Vermerkt werden in jeweils eigenen Informationsfeldern:
- Aufbewahrungsort mit Signatur
- Manuskriptform (Codex bzw. Fragment [eines Codex], Rolle bzw. Fragment einer Rolle) und Umfang
- Beschreibstoff (Pergament/Papier)
- Inhalt (Autorennamen und Titel soweit möglich nach der 2. Auflage des ‘Verfasserlexikons’)
- Blattgröße / Schriftraum / Spaltenzahl / Zeilenzahl
Sind bei Blattgröße, Schriftraum, Spaltenzahl und Zeilenzahl ursprüngliche Angaben nicht erhalten, so werden sie, wenn möglich, erschlossen oder es werden die Ist-Zustände angegeben (vgl. Abkürzungsverzeichnis) - Strophengestaltung ggf. Strophen (abgesetzt / nicht abgesetzt)
- Versgestaltung ggf. Verse (abgesetzt / nicht abgesetzt)

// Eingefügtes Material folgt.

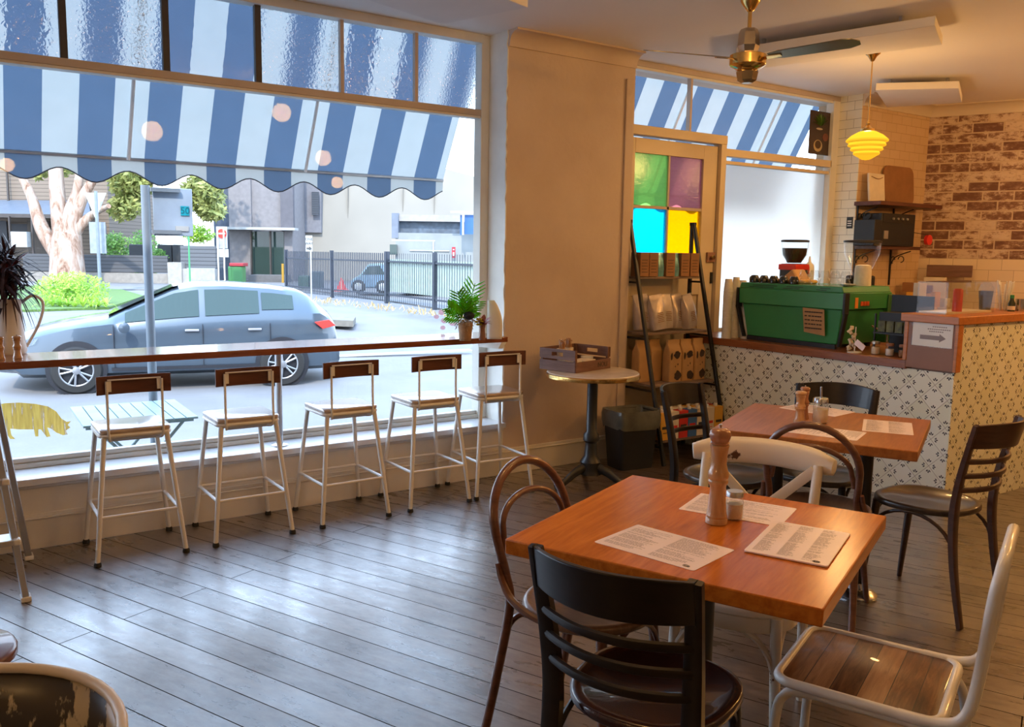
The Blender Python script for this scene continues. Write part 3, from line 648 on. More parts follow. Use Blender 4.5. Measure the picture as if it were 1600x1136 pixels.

- ggf. Besonderheiten (z.B. Illustrationen, Musiknotation, Schreiber)
- Entstehungszeit (mit Verweis auf Forschungsliteratur, wenn die Information nach Überprüfung aus dieser übernommen werden konnte)
- Schreibsprache (mit Verweis auf Forschungsliteratur, wenn die Information nach Überprüfung aus dieser übernommen werden konnte)
- ggf. Schreibort (hier auch Hinweise zu Schreiberidentitäten / Skriptoriumsgemeinschaften)
- Abbildungen (Verweis auf Abbildungen in der Literatur bzw. im Internet)
- kodikologische Literatur (in Einzelfällen nur in Auswahl)
- Archivbeschreibung
Hinweis auf die bei der Berlin-Brandenburgischen Akademie der Wissenschaften archivierten handschriftlichen Beschreibungen, die im Auftrag der ehem. Preußischen Akademie der Wissenschaften angefertigt wurden.
Eine Übersicht häufiger im Handschriftencensus vorkommender Abkürzungen findet sich im Abkürzungsverzeichnis.